## DESCRIPTION OF THE TASK
Pictures excluded, return the lines below from the first through the line holding "wedge('yellow_quarter', quad(80, 170), yel);".

## INPUT MATERIAL
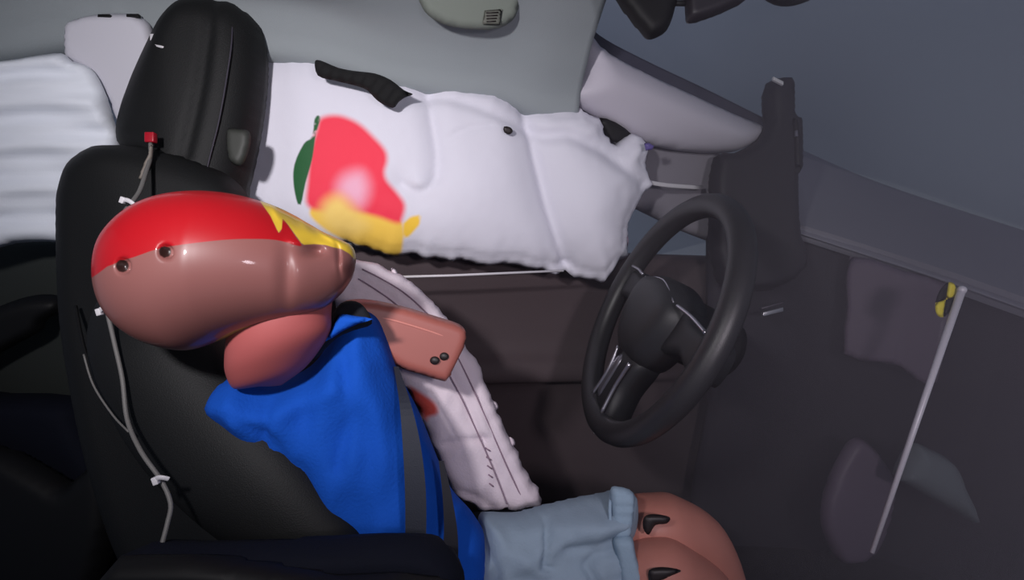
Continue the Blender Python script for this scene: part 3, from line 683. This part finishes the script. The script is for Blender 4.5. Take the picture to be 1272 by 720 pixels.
wedge('yellow_quarter', quad(80, 170), yel); wedge('black_quarter', quad(170, 260), m_blackdeep)

# ------------------------------------------------------------------ dark things along the lower edge
con = thing('centre_console', 'black centre console edge along the bottom in front of the dummy', 'console', P(400, 740, .55))
inflate('console_side', [(150, 690), (250, 676), (412, 670), (470, 664), (535, 668), (566, 690), (580, 740), (560, 860), (150, 860)], flatD(.56), .03, 20, m_navy, con, step=9, smooth=2)
inflate('lid', [(90, 790), (150, 690), (330, 700), (420, 715), (560, 722), (560, 860), (60, 860)], flatD(.52), .02, 14, m_blackdeep, con, step=9, smooth=2)
rs = thing('rear_bench', 'dark navy rear bench corner at the lower left behind driver seat', 'seat', P(40, 620, .95))
inflate('rear_cushion', [(-200, 492), (0, 488), (100, 492), (120, 520), (160, 600), (200, 700), (200, 900), (-200, 900)], flatD(.98), .05, 20, m_navy, rs, step=9, smooth=2)
inflate('bolster_pad', [(-120, 560), (20, 560), (88, 600), (128, 560), (150, 600), (130, 720), (60, 860), (-150, 860)], flatD(.88), .03, 20, m_blackdeep, rs, step=9, smooth=2)

# ------------------------------------------------------------------ smoke left by the air bags, thicker towards the windscreen
hz = bpy.data.materials.new('airbag_smoke'); hz.use_nodes = True; t = hz.node_tree; t.nodes.clear()
out = t.nodes.new('ShaderNodeOutputMaterial'); vs = t.nodes.new('ShaderNodeVolumeScatter'); vs.inputs['Color'].default_value = (.84, .76, .88, 1)
vs.inputs['Anisotropy'].default_value = 0.1
tc = t.nodes.new('ShaderNodeTexCoord'); sp = t.nodes.new('ShaderNodeSeparateXYZ'); mr = t.nodes.new('ShaderNodeMapRange')
mr.interpolation_type = 'SMOOTHSTEP'; mr.inputs['From Min'].default_value = .05; mr.inputs['From Max'].default_value = .55; mr.inputs['To Max'].default_value = .52
t.links.new(tc.outputs['Generated'], sp.inputs[0]); t.links.new(sp.outputs['X'], mr.inputs['Value']); t.links.new(mr.outputs[0], vs.inputs['Density'])
t.links.new(vs.outputs[0], out.inputs['Volume'])
bm = bmesh.new(); bmesh.ops.create_cube(bm, size=1)
me = bpy.data.meshes.new('smoke_haze'); bm.to_mesh(me); bm.free(); me.materials.append(hz)
o = bpy.data.objects.new('smoke_haze', me); COL.objects.link(o); o.location = (.72, .16, .64); o.scale = (1.3, 1.06, 1.12)
tag(o, 'thin bluish grey smoke hanging around the steering wheel and dashboard', 'smoke', kind='stuff')
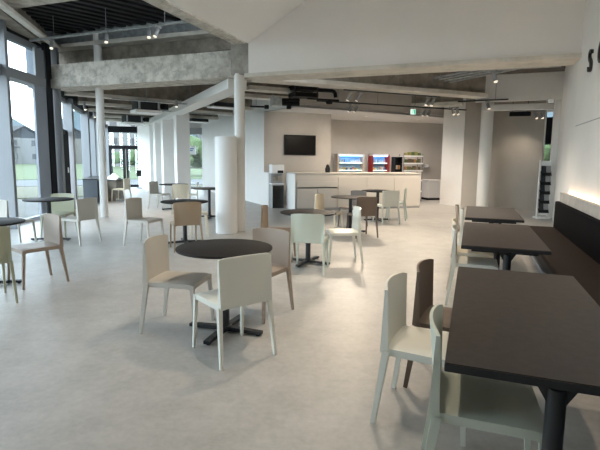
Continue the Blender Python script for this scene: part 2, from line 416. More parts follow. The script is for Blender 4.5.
# grey ribbed panel and dark end strip before the corner
g = MB()
ta, tb = t_at_y(10.52), t_at_y(11.03)
for i in range(9):
    t = ta + (tb - ta) * (i + .5) / 9
    g.beam(seg_pt(F0, F1, t, .02, .06), seg_pt(F0, F1, t, 3.06, .06), (tb - ta) / 9 * .92, .05, up=Vector((1, 0, 0)))
struct(g.build('trim_3', 'alu_dk'))
struct(MB().beam(seg_pt(F0, F1, tb - .22, 3.26, .06), seg_pt(F0, F1, tb - .22, 3.9, .06), .36, .05, up=Vector((1, 0, 0))).build('trim_4', 'alu'))
struct(MB().beam(seg_pt(F0, F1, t_at_y(11.16), 0, .05), seg_pt(F0, F1, t_at_y(11.16), 4.1, .05), .24, .08, up=Vector((1, 0, 0))).build('trim_5', 'darkframe'))
# far facade
ms = [0, 1.75, 5.05, 6.8, 8.5, 10.3, 12.2]
n3 = seg_pt(F1, F2, 0, 0, .012) - seg_pt(F1, F2, 0, 0, 0)
for i, (t0, t1) in enumerate(zip(ms, ms[1:])):
    wn += 1
    fr = MB()
    for tt in ((t0, t1) if i == 5 else (t0,)):
        fr.beam(seg_pt(F1, F2, tt, 0, .02), seg_pt(F1, F2, tt, 4.1 if tt == 0 else 3.08, .02), .11, .26, up=Vector((1, 0, 0)))
    fr.beam(seg_pt(F1, F2, t0, .04, .1), seg_pt(F1, F2, t1, .04, .1), .1, .08)
    fr.beam(seg_pt(F1, F2, t0, 3.0, .1), seg_pt(F1, F2, t1, 3.0, .1), .1, .1)
    lo = 2.2 if i == 0 else .08
    win('window_%d' % wn, fr, 'alu', [([seg_pt(F1, F2, t0, lo, .1), seg_pt(F1, F2, t1, lo, .1), seg_pt(F1, F2, t1, 2.96, .1), seg_pt(F1, F2, t0, 2.96, .1)], n3)])
# dark header above far facade
struct(MB().beam(seg_pt(F1, F2, 0, 3.36, .06), seg_pt(F1, F2, 12.2, 3.36, .06), .14, .62).build('trim_6', 'darkframe'))
# dark side door in the first far bay
dr = MB()
dr.beam(seg_pt(F1, F2, .18, 0, .08), seg_pt(F1, F2, .18, 2.15, .08), .10, .1, up=Vector((1, 0, 0)))
dr.beam(seg_pt(F1, F2, 1.25, 0, .08), seg_pt(F1, F2, 1.25, 2.15, .08), .34, .1, up=Vector((1, 0, 0)))
dr.beam(seg_pt(F1, F2, .14, 2.14, .08), seg_pt(F1, F2, 1.62, 2.14, .08), .1, .12)
dr.beam(seg_pt(F1, F2, .14, .05, .08), seg_pt(F1, F2, 1.62, .05, .08), .1, .1)
door1 = dr.build('door_1', 'darkframe'); struct(door1)
MB().solid([seg_pt(F1, F2, .22, .1, .1), seg_pt(F1, F2, 1.1, .1, .1), seg_pt(F1, F2, 1.1, 2.08, .1), seg_pt(F1, F2, .22, 2.08, .1)], n3).build('pane', 'glass', door1)
MB().obox(seg_pt(F1, F2, 1.25, 1.12, -.0), (.08, .02, .14), Matrix.Rotation(math.atan2((F2 - F1).y, (F2 - F1).x), 3, 'Z'), .004).build('switch_plate', 'paper', door1)

# ---- glass double doors at the far end
dd = (D2 - F2).normalized(); DL = (D2 - F2).length
def dp(t, z, off=0): return seg_pt(F2, D2, t, z, off)
fr = MB()
fr.beam(dp(0, 2.86), dp(DL + .1, 2.86), .16, .30)
fr.beam(dp(.04, 0), dp(.04, 2.85), .08, .1, up=Vector((1, 0, 0)))
door2 = fr.build('door_2', 'darkframe'); struct(door2)
n4 = dp(0, 0, .012) - dp(0, 0, 0)
MB().solid([dp(.05, 2.06), dp(DL, 2.06), dp(DL, 2.8), dp(.05, 2.8)], n4).build('pane', 'glass', door2)
l0 = .10; lw = (DL - l0) / 2
for i in range(2):
    a0 = l0 + i * lw; a1 = a0 + lw
    lf = MB()
    lf.beam(dp(a0 + .08, 0), dp(a0 + .08, 2.05), .17, .08, up=Vector((1, 0, 0))); lf.beam(dp(a1 - .08, 0), dp(a1 - .08, 2.05), .17, .08, up=Vector((1, 0, 0)))
    lf.beam(dp(a0, 1.98), dp(a1, 1.98), .08, .18); lf.beam(dp(a0, .06), dp(a1, .06), .07, .12)
    leaf = lf.build('door_leaf', 'darkframe', door2)
    MB().solid([dp(a0 + .12, .12), dp(a1 - .12, .12), dp(a1 - .12, 1.94), dp(a0 + .12, 1.94)], n4).build('pane', 'glass', leaf)
    q = a1 - .2 if i == 0 else a0 + .2
    MB().cyl(dp(q, .8, -.06), dp(q, 1.4, -.06), .015, n=8).build('handle', 'alu', leaf)

# ---- glazed end wall between the pier row and the kitchen side wall
E0 = Vector((-7.9, 23.2)); E1 = Vector((-4.55, 22.05))
ed = (E1 - E0).normalized(); EL = (E1 - E0).length
fr = MB()
for t in (.0, 1.0, 2.0, 2.62, EL - .06): fr.beam(seg_pt(E0, E1, t, 0), seg_pt(E0, E1, t, 2.9), .08, .1, up=Vector((1, 0, 0)))
fr.beam(seg_pt(E0, E1, 0, 2.75), seg_pt(E0, E1, EL, 2.75), .1, .3); fr.beam(seg_pt(E0, E1, 0, .06), seg_pt(E0, E1, EL, .06), .1, .12); fr.beam(seg_pt(E0, E1, 0, 1.02), seg_pt(E0, E1, EL, 1.02), .06, .06)
n5 = seg_pt(E0, E1, 0, 0, .012) - seg_pt(E0, E1, 0, 0)
wn += 1
we = win('window_%d' % wn, fr, 'grey', [([seg_pt(E0, E1, .05, .1), seg_pt(E0, E1, EL, .1), seg_pt(E0, E1, EL, 2.6), seg_pt(E0, E1, .05, 2.6)], n5)])
struct(MB().prism([E0 + Vector((-.4, .2)), E1 + Vector((.3, 0)), E1 + Vector((.3, .2)), E0 + Vector((-.4, .4))], 2.9, 3.7).build('wall_end_upper', 'white'))
struct(MB().prism([E1 + Vector((-.1, -.02)), E1 + Vector((.3, -.02)), E1 + Vector((.3, .2)), E1 + Vector((-.1, .2))], 0, 2.9).build('wall_end_pier', 'wallgrey'))
pb = MB().obox(seg_pt(E0, E1, 2.66, 1.86, -.09), (.86, .03, .42), Matrix.Rotation(math.atan2(ed.y, ed.x), 3, 'Z'), .005).build('window_banner', 'paper')
for zz, ww in ((1.93, .62), (1.84, .5)):
    MB().obox(seg_pt(E0, E1, 2.7, zz, -.107), (ww, .004, .05), Matrix.Rotation(math.atan2(ed.y, ed.x), 3, 'Z')).build('print_line', 'blue', pb)
tag(pb, 'white banner with blue lines hung in the far glazing between pier and beige wall', 'banner')

# ---- far right window behind the magazine rack
wn += 1
fr = MB()
fr.beam(AP(17.5, 2.0, 0), AP(17.5, 2.0, 2.9), .08, .1, up=Vector((1, 0, 0))); fr.beam(AP(17.5, 3.6, 0), AP(17.5, 3.6, 2.9), .08, .1, up=Vector((1, 0, 0)))
fr.beam(AP(17.5, 2.0, .05), AP(17.5, 3.6, .05), .1, .1); fr.beam(AP(17.5, 2.0, 2.5), AP(17.5, 3.6, 2.5), .1, .9)
win('window_%d' % wn, fr, 'darkframe', [([AP(17.5, 2.0, .1), AP(17.5, 3.6, .1), AP(17.5, 3.6, 2.1), AP(17.5, 2.0, 2.1)], AX * .012)])
struct(MB().prism([AP(13.75, 2.3), AP(13.75, 2.45), AP(17.5, 3.7), AP(17.5, 3.5)], 0, 3.66).build('wall_passage_right', 'white'))

# ================================================================== OUTSIDE
def ground(name, y0, y1, z, m, x0=-400, x1=-6):
    o = MB().prism([(x0, y0), (x1, y0), (x1, y1), (x0, y1)], z - .3, z).build(name, m); return o
# plain outside ground; bands run roughly parallel with the far doors
def band(name, r0, r1, z, m):
    pts = []
    for a in [i * 8 for i in range(-12, 13)]: pts.append((math.sin(rad(a - 40)) * r1 , math.cos(rad(a - 40)) * r1))
    for a in [i * 8 for i in range(12, -13, -1)]: pts.append((math.sin(rad(a - 40)) * r0, math.cos(rad(a - 40)) * r0))
    o = MB().prism(pts, z - .4, z).build(name, m); struct(o); return o
struct(MB().prism([(-60, -40), (-6.2, -40), (-6.2, 11.5), (-9.95, 23.2), (-7, 24), (14, 27), (14, 40), (-60, 40)], -.5, -.06).build('ground_paving', 'paving'))
band('ground_verge', 19.5, 27, -.02, 'dryland')
band('road', 27, 34, .0, 'asphalt')
o = band('ground_grass', 34, 95, .03, 'grass')
band('ground_far', 95, 700, .0, 'grass')
# hills
hm = MB(); rows = []
for i in range(61):
    a = rad(-100 + i * 2.2); hgt = 66 + 16 * math.sin(i * .35) + 13 * math.sin(i * .9 + 1) + 6 * math.sin(i * 2.1)
    d = Vector((math.sin(a), math.cos(a), 0))
    rows.append([d * 480, d * 560 + Vector((0, 0, hgt * .6)), d * 640 + Vector((0, 0, hgt)), d * 760])
vs = [[hm.bm.verts.new(p) for p in r] for r in rows]
for i in range(60):
    for j in range(3): hm.bm.faces.new((vs[i][j], vs[i + 1][j], vs[i + 1][j + 1], vs[i][j + 1]))
struct(hm.build('hills', 'hill', smooth=True))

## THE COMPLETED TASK
Continue the Blender Python script for this scene: part 3, from line 683. This part finishes the script. The script is for Blender 4.5. Take the picture to be 1272 by 720 pixels.
wedge('yellow_quarter', quad(80, 170), yel); wedge('black_quarter', quad(170, 260), m_blackdeep)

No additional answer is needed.